4. But our chief reason is that we are of the opinion that giving the exemption in these circumstances would not do violence to the law but would be well within the scope and compass of the exemption notifications." 16A. In view of the case law noted by us, the appellants' contention has to be accepted by allowing the appeal. The appeal is, thus allowed.

17. I have perused the order written by learned brother Shri S.L.

Peeran, Member (Judicial). I agree with his conclusions. I would, however, like to add as follows :- 17.1 Learned JDR, Shri L.N. Murthy in the course of arguments before the Tribunal had also urged that the two notifications Nos. 44/78 and 44/71 will have to be read together. Reading together, he submitted, that the Notification 44/71 giving exemptions generally to all mineral oils will have to exclude HVI spindle oil for which there is a specific exemption in Notification No. 44/78. I do not agree with this proposition. Each exemption notification is a piece of subordinate legislation issued by the Central Government in exercise of its powers under Rule 8 of the Central Excise Rules, 1944. No two exemptions can be read together unless there is a cross reference in one or the other.

If there had been any intention of the Central Government to read Notification 44/71, as learned JDR, urges us to do, Notification 44/71 would have carried the words to that effect. In other words, it would not have given the exemption to all mineral oils generally but it would have been to the effect namely "mineral oils other than HVI spindle oil".
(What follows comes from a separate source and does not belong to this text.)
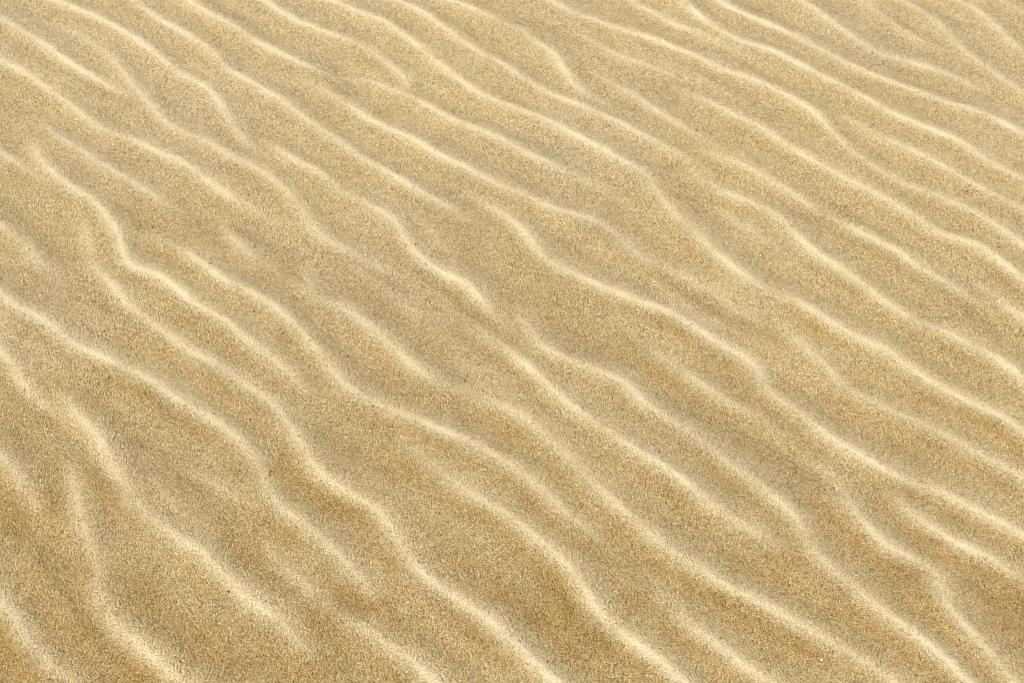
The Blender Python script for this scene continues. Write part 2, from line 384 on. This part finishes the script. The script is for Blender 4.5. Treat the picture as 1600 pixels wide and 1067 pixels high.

17.2 It is also to be noted that in point of time Notification 44/71 is a much older notification than Notification 44/78. In view of the sheer difference of time regarding issue of the two notifications the proposition put forward by the learned JDR, that the two notifications should be read together is not tenable for that reason too.

17.3 In support of the aforesaid proposition, learned JDR draws attention to Notification 75/84 which he points out has both the entries namely 11A.07 and 11A.17 [S. Nos. 31 and 50 respectively of the said notification (as amended)]. He submits that both the entries being part of the same Notification 75/84, dated 1-3-1984 the two entries should be interpreted harmoniously. If Entry 11A.07 relating generally to mineral oil is interpreted to include HVI spindle oil, Entry 11A.17 of the said notification would be redundant. Such an interpretation, therefore, according to the learned DR should not be placed on the said two Entries of the Notification 75/84.

18. Countering this plea, the learned counsel Shri N.V. Raghavan Iyer for the appellants has urged that each entry in the Notification 75/84 is a self-contained exemption. The principle for interpreting the notification cannot, therefore, be different from interpreting two separate notifications. He has further urged that in the matter of two exemptions available to the assessee it is the option of the assessee as to which exemption will be availed by him. In any case better exemption cannot be denied to the assessee. He has further placed reliance on well known principle of interpretation of law. According to him, if there is an ambiguity in the notification in the matter of granting exemption the benefit of such ambiguity should go to the assessee.

19. I have carefully considered the pleas advanced by both learned DR for the Revenue and the learned counsel for the appellants. I am in agreement with the latter. Looked at from any angle, the benefit of lower rate of duty to the appellants cannot be denied.